An awful lot has been written about what it is that makes a story original. The source I find most useful on this subject is Edgar Allan Poe. Here are a few lines from his essay “On the Aim and Technique of the Short Story.” He’s speaking of Nathaniel Hawthorne’s work. “Mr. Hawthorne’s distinctive trait is invention, creation, imagination, originality—a trait which, in the literature of fiction, is positively worth all the rest. But the nature of originality, so far as regards its manifestation in letters, is but imperfectly understood. The inventive or original mind as frequently displays itself in novelty of tone as in novelty of matter.”
For “matter” in that last line, let’s substitute “ideas” and then we can see that for Poe, novelty of tone—the voice each author brings uniquely to the work, the distinctive atmosphere he or she creates—is as important as original ideas.
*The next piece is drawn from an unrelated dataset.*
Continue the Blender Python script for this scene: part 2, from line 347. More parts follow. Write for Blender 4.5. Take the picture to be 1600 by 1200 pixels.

And it is a quality it would be very much harder for anyone to borrow or steal. —Janet Hutchings
Interesting stuff, Janet. I particularly like what you say about the three writers coming to different takes on the same basic story inspiration. I remember in film school seeing a very popular, at the time, scene from a TV series cut 3 different ways by 3 different film editors and what a difference it made in the takeaway from the scene. And that’s always stuck with me too.